DEVOIRDE VIGILANCE - CREATION D’UN POLE SPECIALISE

 

Le 15 janvier 2024, la cour d’appel de Paris a annoncé la mise en place, au sein de son pôle économique, d’une chambre dédiée aux contentieux émergents liés aux litiges sur le devoir de vigilance et la responsabilité écologique.

 

Cette chambre sera compétente pour statuer en appel sur les décisions rendues par le tribunal judiciaire notamment :

 

-         dans les litiges relatifs au devoir de vigilance, créée par la loi n° 2017-399 du 27 mars 2017.

 

Cette loi oblige les multinationales à établir et mettre en œuvre de manière effective un plan de vigilance.
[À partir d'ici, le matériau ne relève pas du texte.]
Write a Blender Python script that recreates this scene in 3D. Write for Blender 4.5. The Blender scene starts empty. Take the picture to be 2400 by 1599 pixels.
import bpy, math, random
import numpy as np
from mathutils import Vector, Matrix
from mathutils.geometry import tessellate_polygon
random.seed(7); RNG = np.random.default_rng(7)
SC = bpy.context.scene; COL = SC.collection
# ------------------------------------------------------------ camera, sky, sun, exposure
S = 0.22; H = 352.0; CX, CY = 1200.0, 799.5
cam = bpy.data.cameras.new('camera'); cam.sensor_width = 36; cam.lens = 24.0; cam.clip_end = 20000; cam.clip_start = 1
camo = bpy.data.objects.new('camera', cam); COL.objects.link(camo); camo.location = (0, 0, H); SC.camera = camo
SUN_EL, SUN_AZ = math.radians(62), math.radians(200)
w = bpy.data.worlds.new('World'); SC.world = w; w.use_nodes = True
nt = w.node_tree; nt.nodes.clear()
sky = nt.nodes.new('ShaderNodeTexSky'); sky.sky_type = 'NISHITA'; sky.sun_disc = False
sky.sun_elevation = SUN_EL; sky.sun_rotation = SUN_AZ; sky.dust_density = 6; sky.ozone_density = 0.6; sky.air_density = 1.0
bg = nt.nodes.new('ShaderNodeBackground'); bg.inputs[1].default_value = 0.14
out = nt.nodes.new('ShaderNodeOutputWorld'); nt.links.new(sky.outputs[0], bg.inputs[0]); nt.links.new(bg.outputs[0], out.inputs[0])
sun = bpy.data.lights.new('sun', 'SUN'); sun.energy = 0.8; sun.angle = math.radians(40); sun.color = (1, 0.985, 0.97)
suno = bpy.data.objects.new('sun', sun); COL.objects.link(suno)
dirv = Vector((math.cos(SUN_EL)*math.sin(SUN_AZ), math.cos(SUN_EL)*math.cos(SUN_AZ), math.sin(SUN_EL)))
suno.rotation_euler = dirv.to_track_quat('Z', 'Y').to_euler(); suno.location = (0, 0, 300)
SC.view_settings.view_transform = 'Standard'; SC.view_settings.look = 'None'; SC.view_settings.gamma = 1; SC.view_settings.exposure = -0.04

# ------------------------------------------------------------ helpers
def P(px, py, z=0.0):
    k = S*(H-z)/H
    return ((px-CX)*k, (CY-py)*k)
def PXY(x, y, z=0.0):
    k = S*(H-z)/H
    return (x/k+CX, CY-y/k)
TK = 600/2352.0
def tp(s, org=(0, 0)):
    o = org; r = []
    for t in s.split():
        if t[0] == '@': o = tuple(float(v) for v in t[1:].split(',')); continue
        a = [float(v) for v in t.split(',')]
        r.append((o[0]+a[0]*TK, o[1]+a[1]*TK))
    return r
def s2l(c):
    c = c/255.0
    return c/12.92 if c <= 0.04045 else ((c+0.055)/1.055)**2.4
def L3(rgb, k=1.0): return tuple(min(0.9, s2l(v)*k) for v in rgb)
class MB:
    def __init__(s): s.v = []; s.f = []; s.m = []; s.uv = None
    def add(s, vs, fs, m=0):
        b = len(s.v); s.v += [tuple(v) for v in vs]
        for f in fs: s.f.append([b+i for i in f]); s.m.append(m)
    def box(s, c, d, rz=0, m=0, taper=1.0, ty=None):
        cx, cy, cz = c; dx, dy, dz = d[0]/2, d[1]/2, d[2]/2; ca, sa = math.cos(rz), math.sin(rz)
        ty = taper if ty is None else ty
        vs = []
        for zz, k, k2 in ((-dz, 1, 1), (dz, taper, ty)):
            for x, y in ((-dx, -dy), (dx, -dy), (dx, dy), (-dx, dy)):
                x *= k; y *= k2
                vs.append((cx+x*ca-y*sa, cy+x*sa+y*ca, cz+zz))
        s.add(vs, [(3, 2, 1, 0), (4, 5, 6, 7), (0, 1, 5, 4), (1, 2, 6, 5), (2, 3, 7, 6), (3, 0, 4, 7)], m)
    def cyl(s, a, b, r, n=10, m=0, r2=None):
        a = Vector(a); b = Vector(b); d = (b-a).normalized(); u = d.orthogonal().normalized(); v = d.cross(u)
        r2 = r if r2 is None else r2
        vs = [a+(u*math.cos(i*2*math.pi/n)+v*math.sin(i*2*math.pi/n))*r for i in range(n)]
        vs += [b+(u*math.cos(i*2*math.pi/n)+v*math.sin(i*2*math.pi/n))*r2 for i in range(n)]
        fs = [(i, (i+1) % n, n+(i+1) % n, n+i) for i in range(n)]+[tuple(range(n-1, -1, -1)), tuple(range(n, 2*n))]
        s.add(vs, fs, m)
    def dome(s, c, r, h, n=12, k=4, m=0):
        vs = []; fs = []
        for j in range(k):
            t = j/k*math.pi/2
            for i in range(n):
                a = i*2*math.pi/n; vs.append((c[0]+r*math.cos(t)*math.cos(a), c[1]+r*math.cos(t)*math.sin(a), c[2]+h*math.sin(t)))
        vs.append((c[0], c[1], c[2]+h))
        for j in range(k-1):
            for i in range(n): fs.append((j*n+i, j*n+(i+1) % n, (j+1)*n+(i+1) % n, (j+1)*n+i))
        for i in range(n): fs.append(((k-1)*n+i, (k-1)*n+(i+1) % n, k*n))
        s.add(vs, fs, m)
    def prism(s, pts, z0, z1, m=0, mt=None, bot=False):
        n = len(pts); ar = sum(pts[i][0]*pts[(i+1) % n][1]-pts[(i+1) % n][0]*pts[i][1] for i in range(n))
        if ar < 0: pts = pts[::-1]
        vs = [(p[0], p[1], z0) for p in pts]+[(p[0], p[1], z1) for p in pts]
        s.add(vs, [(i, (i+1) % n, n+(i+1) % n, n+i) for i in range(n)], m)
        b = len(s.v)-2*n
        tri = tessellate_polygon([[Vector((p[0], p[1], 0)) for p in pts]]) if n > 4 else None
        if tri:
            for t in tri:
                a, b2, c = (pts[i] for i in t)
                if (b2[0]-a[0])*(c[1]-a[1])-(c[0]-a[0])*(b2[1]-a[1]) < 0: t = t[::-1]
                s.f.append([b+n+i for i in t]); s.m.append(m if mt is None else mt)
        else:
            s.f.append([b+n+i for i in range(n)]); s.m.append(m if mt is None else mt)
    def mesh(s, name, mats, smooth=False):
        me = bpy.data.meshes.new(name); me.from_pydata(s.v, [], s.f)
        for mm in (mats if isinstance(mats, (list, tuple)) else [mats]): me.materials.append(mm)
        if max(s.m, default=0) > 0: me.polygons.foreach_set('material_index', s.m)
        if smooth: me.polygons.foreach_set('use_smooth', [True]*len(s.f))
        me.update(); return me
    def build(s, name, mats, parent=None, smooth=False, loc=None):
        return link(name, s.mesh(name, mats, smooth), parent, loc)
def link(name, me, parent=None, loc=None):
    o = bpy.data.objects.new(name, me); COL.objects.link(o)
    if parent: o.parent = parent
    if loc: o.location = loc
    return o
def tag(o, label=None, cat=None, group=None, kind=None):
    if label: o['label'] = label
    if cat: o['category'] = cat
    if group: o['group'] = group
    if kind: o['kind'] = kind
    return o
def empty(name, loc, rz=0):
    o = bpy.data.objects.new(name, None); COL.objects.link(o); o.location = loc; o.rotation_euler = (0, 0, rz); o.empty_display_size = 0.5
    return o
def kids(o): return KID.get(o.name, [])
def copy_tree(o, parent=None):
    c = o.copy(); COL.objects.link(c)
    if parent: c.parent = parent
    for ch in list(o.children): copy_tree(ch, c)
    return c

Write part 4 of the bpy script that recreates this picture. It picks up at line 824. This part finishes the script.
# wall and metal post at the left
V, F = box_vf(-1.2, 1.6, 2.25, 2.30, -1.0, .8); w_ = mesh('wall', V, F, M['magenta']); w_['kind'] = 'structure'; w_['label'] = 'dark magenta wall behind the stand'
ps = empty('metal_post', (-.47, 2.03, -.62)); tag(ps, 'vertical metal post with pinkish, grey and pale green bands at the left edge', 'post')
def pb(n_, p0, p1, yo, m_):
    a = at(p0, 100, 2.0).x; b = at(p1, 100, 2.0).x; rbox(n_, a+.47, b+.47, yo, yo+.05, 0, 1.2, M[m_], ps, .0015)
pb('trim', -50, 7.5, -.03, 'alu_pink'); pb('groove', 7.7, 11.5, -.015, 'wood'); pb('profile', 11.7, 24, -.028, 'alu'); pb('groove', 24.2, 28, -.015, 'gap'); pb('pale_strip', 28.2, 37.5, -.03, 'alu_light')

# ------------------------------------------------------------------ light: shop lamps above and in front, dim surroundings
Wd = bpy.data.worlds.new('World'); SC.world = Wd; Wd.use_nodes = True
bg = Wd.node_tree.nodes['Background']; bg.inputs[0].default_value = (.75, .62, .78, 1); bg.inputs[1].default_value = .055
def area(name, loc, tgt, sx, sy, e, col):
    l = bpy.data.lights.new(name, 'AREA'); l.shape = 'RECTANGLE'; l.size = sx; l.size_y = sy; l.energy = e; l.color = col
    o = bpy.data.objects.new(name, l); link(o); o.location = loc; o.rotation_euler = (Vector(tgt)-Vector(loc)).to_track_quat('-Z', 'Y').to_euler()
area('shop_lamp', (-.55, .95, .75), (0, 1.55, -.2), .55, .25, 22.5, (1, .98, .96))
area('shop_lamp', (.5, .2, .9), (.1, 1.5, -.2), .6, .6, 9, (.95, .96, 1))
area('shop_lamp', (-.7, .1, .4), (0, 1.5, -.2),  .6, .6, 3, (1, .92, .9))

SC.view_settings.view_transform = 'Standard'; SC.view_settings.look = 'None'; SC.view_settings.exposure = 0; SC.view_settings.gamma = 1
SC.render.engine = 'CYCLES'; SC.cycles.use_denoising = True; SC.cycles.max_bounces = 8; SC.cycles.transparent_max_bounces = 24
Leur responsabilité peut être engagée en cas de manquement à ces obligations visant à prévenir les risques d’atteintes graves aux droits humains et à l’environnement, y compris lorsqu’elles sont commises par leurs filiales directes ou indirectes, en France et dans le reste du monde.

 

-         sur les litiges portant sur la publication d’informations en matière de durabilité par les entreprises, qui fait l’objet d’une nouvelle directive européenne « CSDD » en cours de publication.

 

Cette directive oblige les multinationales[1] à s’assurer qu’elles-mêmes, leurs filiales et leurs partenaires commerciaux respectent les droits de l’homme et l’environnement. Elle impose en effet aux multinationales d’adopter des mesures préventives et curatives quant aux incidences négatives réelles et potentielles sur les droits de l’homme et sur l’environnement.  

 

Elle oblige également les entreprises à obtenir des garanties contractuelles des partenaires commerciaux avec lesquels elles entretiennent une relation commerciale directe, garanties dont elles doivent vérifier le respect, par exemple par des initiatives sectorielles appropriées ou des vérifications par un tiers indépendant.

 

La création de ce pôle spécialisé est bienvenue, compte tenu de la complexité de ce type de litige.

 

Elle témoigne également du développement des contentieux liés au devoir de vigilance. En effet, les syndicats, ONG et associations de défense des droits humains et de l’environnement n’hésitent pas à mettre les entreprises en demeure de respecter leurs obligations au titre de leur devoir de vigilance.

  

Le 5 décembre dernier par exemple, la Poste a été condamnée par le tribunal judiciaire de Paris pour des manquements au devoir de vigilance. Elle avait été assignée parle syndicat Sud PTT qui considérait que son plan de vigilance ne répondait pas aux exigences légales, notamment en ce que la cartographie des risques ne comportait que des considérations générales non exhaustives et sans lien systématique avec un risque identifié de recours au travail irrégulier dans le cadre de la sous-traitance.

 

Le jugement a ordonné à La Poste de compléter son plan de vigilance par une cartographie des risques, et par un mécanisme d'alerte et de recueil des signalements, après avoir procédé à une concertation des organisations syndicales. Le tribunal a également enjoint à la Poste d’établir des procédures d’évaluation des sous-traitants en fonction des risques identifiés, et de publier un réel dispositif de suivi des mesures de vigilance.

 

Ce jugement, qui contient de précieuses informations sur la manière de mettre en œuvre un plan de vigilance, insiste sur le rôle des parties prenantes dans l’élaboration du plan.

 

Il est fort à parier qu’avec la création d’une chambre dédiée les litiges relatifs au devoir de vigilances et à la publication d’informations en matière de durabilité vont se multiplier.

 

Les entreprises doivent donc redoubler d’attention quant à l’établissement de leur plan de vigilance et s’assurer, autant que faire se peut, de manière effective du respect, par leurs filiales et leurs partenaires commerciaux, des droits de l’Homme et de l’environnement.  

 


[1]La directive européenne a un champ d’application plus large que la loi française, dès lors qu’entrent dans son champ d’application les entreprises de plus de 500 salariés ayant un chiffre d’affaires de plus de150 000 000 euros au niveau mondial, ces seuils étant abaissés pour les entreprises opérant dans certains secteurs, notamment le textile, l’agriculture et la pêche, et les exploitations de ressources minérales (versus5.000 salariés pour la loi française).